A new wafer-thin laptop and a movie rental service for iTunes starred in this year’s keynote from Apple CEO Steve Jobs at Macworld Tuesday.
The notebook, called the MacBook Air, wasn’t the ultraportable that pundits had predicted, but it is “the world’s thinnest notebook,” according to Jobs, who produced it from a manilla office envelope to make his point.
Priced from US$1,799, the notebook has a 13.3-inch widescreen display and a full-sized back-lit keyboard. To keep the MacBook Air compact, it uses the same 1.8-inch hard drive found in the iPod and a smaller version of Intel’s Core 2 Duo processor built especially for Apple, Jobs said.
The model shown at Macworld was in brushed silver. It is three quarters of an inch thick at its thickest part and just 0.16 inches along the front edge, Jobs said. He compared it to another popular thin laptop, the Sony TZ series. At 3 pounds (1.3 kilograms) it is about the same weight, he said, but the new Apple notebook is about half its thickness.
“To fit an entire Mac in this thing was a major feat of engineering,” Jobs said. The MacBook Air will ship in about two weeks. It lacks an optical disk drive, which could make it tricky to load software. To get around that, Apple developed a program called Remote Disk, which allows users to download software from the optical drive of a nearby computer using its built in 802.11n wireless connection.
The standard configuration comes with an 80G-byte hard drive, 2G bytes of main memory and a 1.6GHz Core 2 Duo. Options include a 64G-byte solid-state drive and a faster 1.8GHz processor.
Intel developed a Core 2 Duo chip package for Apple that is 60 percent smaller than the standard version, according to Jobs. “It’s the width of a dime and as thick as a nickel, with 400 million transistors,” said Intel CEO Paul Otellini, who joined Jobs onstage.
Apple will sell an optional portable optical drive for $99, Jobs said. He promised a battery life of 5 hours while surfing the Web and with Wi-Fi enabled.
Many had expected Apple to announce an ultraportable notebook, which would have filled a gap in Apple’s notebook product line, noted Robbie Laughlin, an assistant retail manager with Apple reseller Carbon Computing in Toronto.
“They had a 12-inch PowerBook a few years ago, and I’d like to see something small like that reintroduced,” he said before Jobs began his speech.
Still, Apple’s computer business is riding high from the popularity of its iPods and iPhone, Laughlin said. “They’re still on an upswing. We’ve seen a huge uptick in switchers the last six months, people who wouldn’t normally walk into an Apple store.”
The other big focus of Jobs’ speech was movies, including a movie rental service for iTunes and a new version of Apple TV that allows renting and downloading movies directly to a TV without using a PC.
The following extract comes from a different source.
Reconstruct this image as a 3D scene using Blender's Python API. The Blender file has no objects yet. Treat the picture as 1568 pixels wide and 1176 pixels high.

Apple signed major film studios — Warner Brothers, 20th Century Fox, Disney, Sony, Universal and Paramount — to sell movies through the store. Rentals are $3.99 for a new release and $2.99 for older films, or a dollar more for high-definition versions.
The movie rentals are available in the U.S. from Tuesday, and later this year internationally, Jobs said. Apple pledged to have 1,000 films available by the end of February, and films will come to iTunes 30 days after their DVD release, he said. Users will have 30 days to watch a film after renting it, and 24 hours to finish watching it after they have started.
Apple TV wasn’t more successful because it was sold as “an accessory for your computer,” Jobs said. “That’s not what people wanted. … So we’re back with Apple TV 2. It still syncs with your computer [if you want it to], but no computer is required.”
Apple TV also received a price cut to $229 from $299. The new version will be available in two weeks, Jobs said, and existing customers will be able to update to the new software.
He didn’t show a 3G (third-generation) iPhone as some had expected, but he did announce software updates available from Tuesday, including the ability to map an iPhone user’s location with Wi-Fi hotspots and cellular towers. The iPhone update also lets people send a text message to multiple users.
The iPhone shipped 200 days ago and 4 million have been sold since, Jobs said. The software developer kit for the iPhone will ship in February, he said.
Jobs also introduced a wireless backup product called Time Capsule, a companion to the Leopard operating system’s Time Machine, which constantly backs up work to a desktop hard drive. Time Capsule will ship in February and is basically an Airport Extreme base station plus a hard drive, Jobs said, “so you can back up your notebook wirelessly.”
Time Capsule will come in two models, with a 500G-byte offering for $299 and a 1T-byte version for $499.